Repeat the records exactly. Every line must match.
** START Records to process **
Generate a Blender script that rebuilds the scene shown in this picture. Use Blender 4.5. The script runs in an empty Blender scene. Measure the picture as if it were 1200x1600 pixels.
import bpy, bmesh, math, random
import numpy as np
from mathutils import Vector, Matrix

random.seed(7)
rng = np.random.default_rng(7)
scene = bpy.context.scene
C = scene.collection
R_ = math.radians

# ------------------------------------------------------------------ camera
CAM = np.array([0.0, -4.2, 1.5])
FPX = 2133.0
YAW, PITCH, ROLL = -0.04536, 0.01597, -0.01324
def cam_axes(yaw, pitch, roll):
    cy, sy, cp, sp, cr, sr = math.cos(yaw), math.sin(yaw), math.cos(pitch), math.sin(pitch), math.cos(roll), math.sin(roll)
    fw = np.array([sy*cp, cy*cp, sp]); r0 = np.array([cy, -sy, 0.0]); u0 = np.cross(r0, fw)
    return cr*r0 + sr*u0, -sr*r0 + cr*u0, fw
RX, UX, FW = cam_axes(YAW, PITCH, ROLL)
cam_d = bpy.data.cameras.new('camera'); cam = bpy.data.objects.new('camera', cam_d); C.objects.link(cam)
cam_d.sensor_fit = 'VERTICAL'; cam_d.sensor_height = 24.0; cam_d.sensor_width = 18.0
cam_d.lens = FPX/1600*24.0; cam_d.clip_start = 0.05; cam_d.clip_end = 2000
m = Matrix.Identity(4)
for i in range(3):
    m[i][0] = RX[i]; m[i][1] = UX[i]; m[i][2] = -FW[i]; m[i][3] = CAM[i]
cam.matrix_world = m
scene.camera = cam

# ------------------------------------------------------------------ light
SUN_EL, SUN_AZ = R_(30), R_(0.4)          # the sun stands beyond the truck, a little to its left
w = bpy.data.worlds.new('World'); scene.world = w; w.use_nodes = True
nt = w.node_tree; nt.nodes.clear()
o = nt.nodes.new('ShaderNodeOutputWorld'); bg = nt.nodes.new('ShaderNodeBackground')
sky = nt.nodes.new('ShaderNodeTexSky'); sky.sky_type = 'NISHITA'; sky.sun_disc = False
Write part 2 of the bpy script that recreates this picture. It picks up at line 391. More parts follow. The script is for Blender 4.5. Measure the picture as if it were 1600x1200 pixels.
** END Records to process **
» Written answer:
Generate a Blender script that rebuilds the scene shown in this picture. Use Blender 4.5. The script runs in an empty Blender scene. Measure the picture as if it were 1200x1600 pixels.
import bpy, bmesh, math, random
import numpy as np
from mathutils import Vector, Matrix

random.seed(7)
rng = np.random.default_rng(7)
scene = bpy.context.scene
C = scene.collection
R_ = math.radians

# ------------------------------------------------------------------ camera
CAM = np.array([0.0, -4.2, 1.5])
FPX = 2133.0
YAW, PITCH, ROLL = -0.04536, 0.01597, -0.01324
def cam_axes(yaw, pitch, roll):
    cy, sy, cp, sp, cr, sr = math.cos(yaw), math.sin(yaw), math.cos(pitch), math.sin(pitch), math.cos(roll), math.sin(roll)
    fw = np.array([sy*cp, cy*cp, sp]); r0 = np.array([cy, -sy, 0.0]); u0 = np.cross(r0, fw)
    return cr*r0 + sr*u0, -sr*r0 + cr*u0, fw
RX, UX, FW = cam_axes(YAW, PITCH, ROLL)
cam_d = bpy.data.cameras.new('camera'); cam = bpy.data.objects.new('camera', cam_d); C.objects.link(cam)
cam_d.sensor_fit = 'VERTICAL'; cam_d.sensor_height = 24.0; cam_d.sensor_width = 18.0
cam_d.lens = FPX/1600*24.0; cam_d.clip_start = 0.05; cam_d.clip_end = 2000
m = Matrix.Identity(4)
for i in range(3):
    m[i][0] = RX[i]; m[i][1] = UX[i]; m[i][2] = -FW[i]; m[i][3] = CAM[i]
cam.matrix_world = m
scene.camera = cam

# ------------------------------------------------------------------ light
SUN_EL, SUN_AZ = R_(30), R_(0.4)          # the sun stands beyond the truck, a little to its left
w = bpy.data.worlds.new('World'); scene.world = w; w.use_nodes = True
nt = w.node_tree; nt.nodes.clear()
o = nt.nodes.new('ShaderNodeOutputWorld'); bg = nt.nodes.new('ShaderNodeBackground')
sky = nt.nodes.new('ShaderNodeTexSky'); sky.sky_type = 'NISHITA'; sky.sun_disc = False
Write part 2 of the bpy script that recreates this picture. It picks up at line 391. More parts follow. The script is for Blender 4.5. Measure the picture as if it were 1600x1200 pixels.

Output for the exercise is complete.